INFORMATION SHOWN.
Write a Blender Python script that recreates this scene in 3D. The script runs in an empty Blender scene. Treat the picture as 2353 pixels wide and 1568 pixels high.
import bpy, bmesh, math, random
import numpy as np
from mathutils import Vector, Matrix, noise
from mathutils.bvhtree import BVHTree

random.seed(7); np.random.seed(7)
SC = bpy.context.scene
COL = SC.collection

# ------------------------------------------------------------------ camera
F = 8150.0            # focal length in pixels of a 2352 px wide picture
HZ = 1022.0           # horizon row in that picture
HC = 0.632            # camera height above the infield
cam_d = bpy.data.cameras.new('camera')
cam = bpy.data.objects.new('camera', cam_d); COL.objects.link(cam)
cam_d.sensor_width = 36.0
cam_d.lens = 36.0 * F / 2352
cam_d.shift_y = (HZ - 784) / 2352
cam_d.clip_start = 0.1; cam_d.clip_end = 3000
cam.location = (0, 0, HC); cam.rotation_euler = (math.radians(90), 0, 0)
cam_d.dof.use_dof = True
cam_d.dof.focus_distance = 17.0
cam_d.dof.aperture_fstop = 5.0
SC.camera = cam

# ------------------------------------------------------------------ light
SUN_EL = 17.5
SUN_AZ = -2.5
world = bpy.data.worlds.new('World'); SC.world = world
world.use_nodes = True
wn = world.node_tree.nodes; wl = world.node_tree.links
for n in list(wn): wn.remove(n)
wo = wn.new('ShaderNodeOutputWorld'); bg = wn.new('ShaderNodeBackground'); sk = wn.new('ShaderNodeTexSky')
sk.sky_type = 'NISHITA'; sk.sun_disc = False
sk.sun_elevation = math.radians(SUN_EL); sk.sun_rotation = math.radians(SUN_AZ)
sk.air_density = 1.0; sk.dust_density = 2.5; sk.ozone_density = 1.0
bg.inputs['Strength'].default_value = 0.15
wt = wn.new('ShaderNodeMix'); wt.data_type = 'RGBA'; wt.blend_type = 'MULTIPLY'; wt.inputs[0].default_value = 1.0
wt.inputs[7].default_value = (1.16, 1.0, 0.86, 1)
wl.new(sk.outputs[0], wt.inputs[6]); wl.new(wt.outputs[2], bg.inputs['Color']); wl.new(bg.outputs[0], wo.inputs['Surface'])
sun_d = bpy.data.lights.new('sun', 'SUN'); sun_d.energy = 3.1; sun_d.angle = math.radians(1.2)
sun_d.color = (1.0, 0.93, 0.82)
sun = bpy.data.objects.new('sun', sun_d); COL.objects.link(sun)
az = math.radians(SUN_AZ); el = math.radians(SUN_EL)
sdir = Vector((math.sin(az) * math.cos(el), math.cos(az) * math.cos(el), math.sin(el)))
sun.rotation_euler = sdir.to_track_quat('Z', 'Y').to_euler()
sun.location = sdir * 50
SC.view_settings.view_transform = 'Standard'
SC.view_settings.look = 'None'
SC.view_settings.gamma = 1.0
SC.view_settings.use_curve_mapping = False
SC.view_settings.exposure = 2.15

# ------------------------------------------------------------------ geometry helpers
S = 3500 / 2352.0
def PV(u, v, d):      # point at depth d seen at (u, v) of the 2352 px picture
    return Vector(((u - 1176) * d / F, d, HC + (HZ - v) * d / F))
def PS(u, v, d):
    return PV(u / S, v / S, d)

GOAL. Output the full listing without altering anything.

THE RESULT.
Write a Blender Python script that recreates this scene in 3D. The script runs in an empty Blender scene. Treat the picture as 2353 pixels wide and 1568 pixels high.
import bpy, bmesh, math, random
import numpy as np
from mathutils import Vector, Matrix, noise
from mathutils.bvhtree import BVHTree

random.seed(7); np.random.seed(7)
SC = bpy.context.scene
COL = SC.collection

# ------------------------------------------------------------------ camera
F = 8150.0            # focal length in pixels of a 2352 px wide picture
HZ = 1022.0           # horizon row in that picture
HC = 0.632            # camera height above the infield
cam_d = bpy.data.cameras.new('camera')
cam = bpy.data.objects.new('camera', cam_d); COL.objects.link(cam)
cam_d.sensor_width = 36.0
cam_d.lens = 36.0 * F / 2352
cam_d.shift_y = (HZ - 784) / 2352
cam_d.clip_start = 0.1; cam_d.clip_end = 3000
cam.location = (0, 0, HC); cam.rotation_euler = (math.radians(90), 0, 0)
cam_d.dof.use_dof = True
cam_d.dof.focus_distance = 17.0
cam_d.dof.aperture_fstop = 5.0
SC.camera = cam

# ------------------------------------------------------------------ light
SUN_EL = 17.5
SUN_AZ = -2.5
world = bpy.data.worlds.new('World'); SC.world = world
world.use_nodes = True
wn = world.node_tree.nodes; wl = world.node_tree.links
for n in list(wn): wn.remove(n)
wo = wn.new('ShaderNodeOutputWorld'); bg = wn.new('ShaderNodeBackground'); sk = wn.new('ShaderNodeTexSky')
sk.sky_type = 'NISHITA'; sk.sun_disc = False
sk.sun_elevation = math.radians(SUN_EL); sk.sun_rotation = math.radians(SUN_AZ)
sk.air_density = 1.0; sk.dust_density = 2.5; sk.ozone_density = 1.0
bg.inputs['Strength'].default_value = 0.15
wt = wn.new('ShaderNodeMix'); wt.data_type = 'RGBA'; wt.blend_type = 'MULTIPLY'; wt.inputs[0].default_value = 1.0
wt.inputs[7].default_value = (1.16, 1.0, 0.86, 1)
wl.new(sk.outputs[0], wt.inputs[6]); wl.new(wt.outputs[2], bg.inputs['Color']); wl.new(bg.outputs[0], wo.inputs['Surface'])
sun_d = bpy.data.lights.new('sun', 'SUN'); sun_d.energy = 3.1; sun_d.angle = math.radians(1.2)
sun_d.color = (1.0, 0.93, 0.82)
sun = bpy.data.objects.new('sun', sun_d); COL.objects.link(sun)
az = math.radians(SUN_AZ); el = math.radians(SUN_EL)
sdir = Vector((math.sin(az) * math.cos(el), math.cos(az) * math.cos(el), math.sin(el)))
sun.rotation_euler = sdir.to_track_quat('Z', 'Y').to_euler()
sun.location = sdir * 50
SC.view_settings.view_transform = 'Standard'
SC.view_settings.look = 'None'
SC.view_settings.gamma = 1.0
SC.view_settings.use_curve_mapping = False
SC.view_settings.exposure = 2.15

# ------------------------------------------------------------------ geometry helpers
S = 3500 / 2352.0
def PV(u, v, d):      # point at depth d seen at (u, v) of the 2352 px picture
    return Vector(((u - 1176) * d / F, d, HC + (HZ - v) * d / F))
def PS(u, v, d):
    return PV(u / S, v / S, d)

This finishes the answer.